* _Exercise objective_
Gather, from the data below, each line in which the word "script" occurs.

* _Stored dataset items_
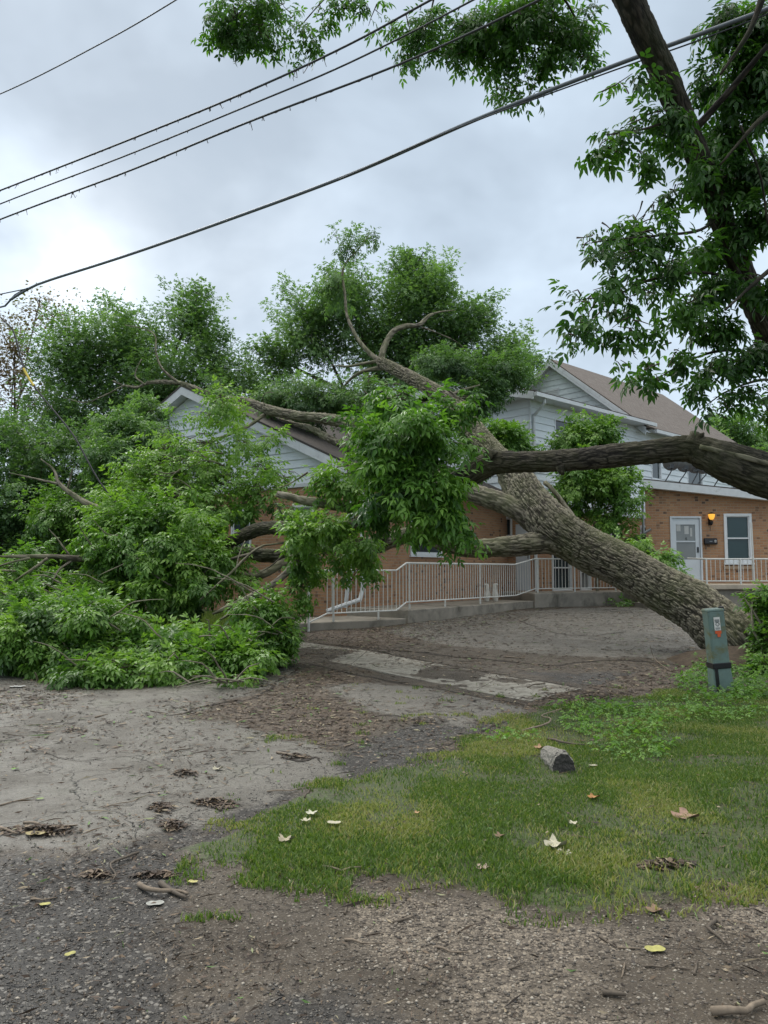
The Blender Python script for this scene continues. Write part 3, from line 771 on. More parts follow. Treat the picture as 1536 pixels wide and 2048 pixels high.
# wing roof: shallow, ridge running the same way
rf = MB(); WW = 7.2; zr2 = ZG + .24 * WW / 2 + .2
e = C0 + oR * .5 + oL * .45; e0 = V3(e.x, e.y, ZG + .02); r_ = C0 + E * (WW / 2) + oL * .45; r0 = V3(r_.x, r_.y, zr2)
roof_plane(rf, e0, e0 + D * (LW + .4), r0, r0 + D * (LW + .4), .05)
e = C0 + E * (WW + .5) + oL * .45; e1 = V3(e.x, e.y, ZG + .02)
roof_plane(rf, e1, e1 + D * (LW + .4), r0, r0 + D * (LW + .4), .05)
rf.build('wing_roof', M['shingle_dark'], Bh)
rk = MB(); a = e0 + oL * .02 - UP * .24; rk.box(a, (r0 - e0), UP * .24, oL * .03); rk.box(e1 + oL * .02 - UP * .24, (r0 - e1), UP * .24, oL * .03)
a = C0 + oR * .03 + oL * .45; rk.box(V3(a.x, a.y, ZG - .1), oR * .44, D * (LW + .2), UP * .03)      # soffit
a = C0 + oL * .03; rk.box(V3(a.x, a.y, ZG - .06), oL * .4, E * 3.4, UP * .03)
a = C0 + oR * .03 + D * (LW + .22); rk.box(V3(a.x, a.y, ZG - .22), oR * .4, D * (LM + .2), UP * .03)
rk.build('fascia', M['trim'], Bh)
w = MB(); a = C0 + oR * .5 + oL * .45; w.box(V3(a.x, a.y, ZG - .12), oR * .11, D * (LW + .7), UP * .12)
a = C0 + oR * .47 + D * (LW + .3); w.box(V3(a.x, a.y, ZG - .33), oR * .1, D * (LM + .4), UP * .12)
w.build('gutter', M['trim'], Bh)
w = MB(); g0 = C0 + oR * .5 - oL * .1; c_ = C0 + oR * .07 + D * .12
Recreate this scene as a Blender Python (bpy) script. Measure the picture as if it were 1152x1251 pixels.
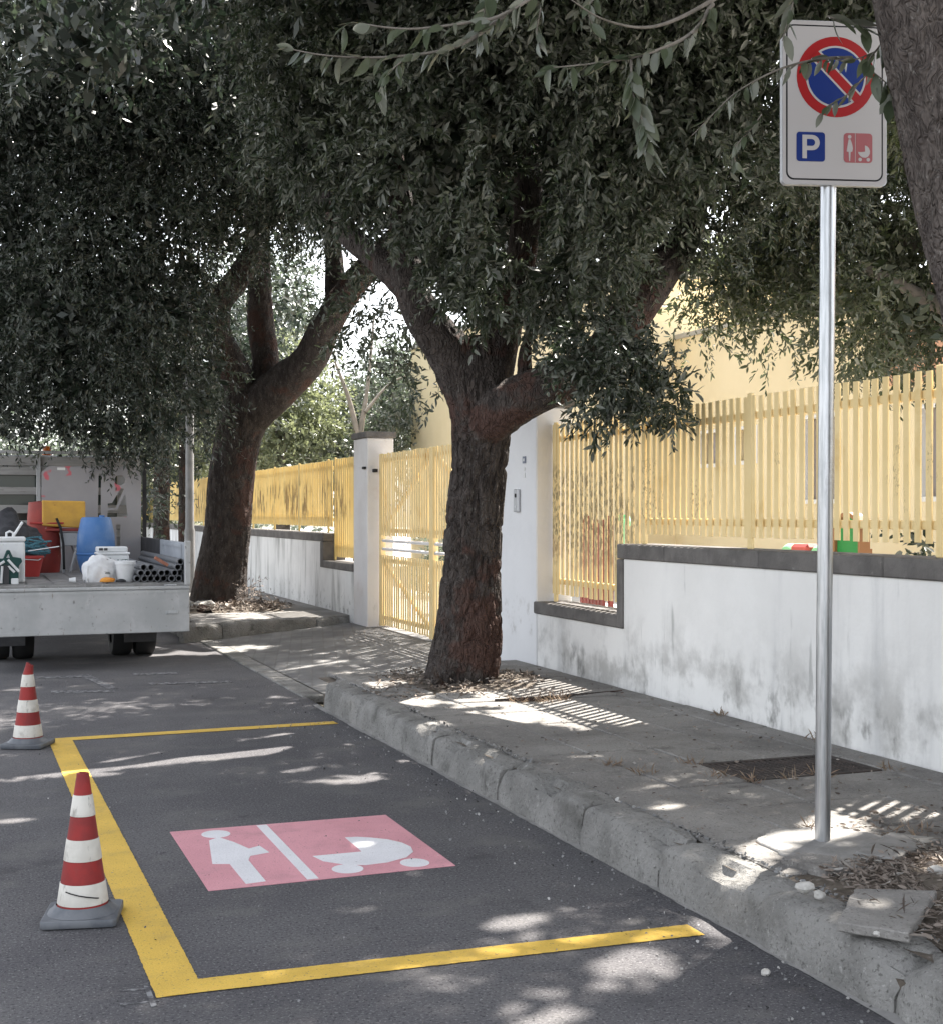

* _Correct response_
The Blender Python script for this scene continues. Write part 3, from line 771 on. More parts follow. Treat the picture as 1536 pixels wide and 2048 pixels high.
Recreate this scene as a Blender Python (bpy) script. Measure the picture as if it were 1152x1251 pixels.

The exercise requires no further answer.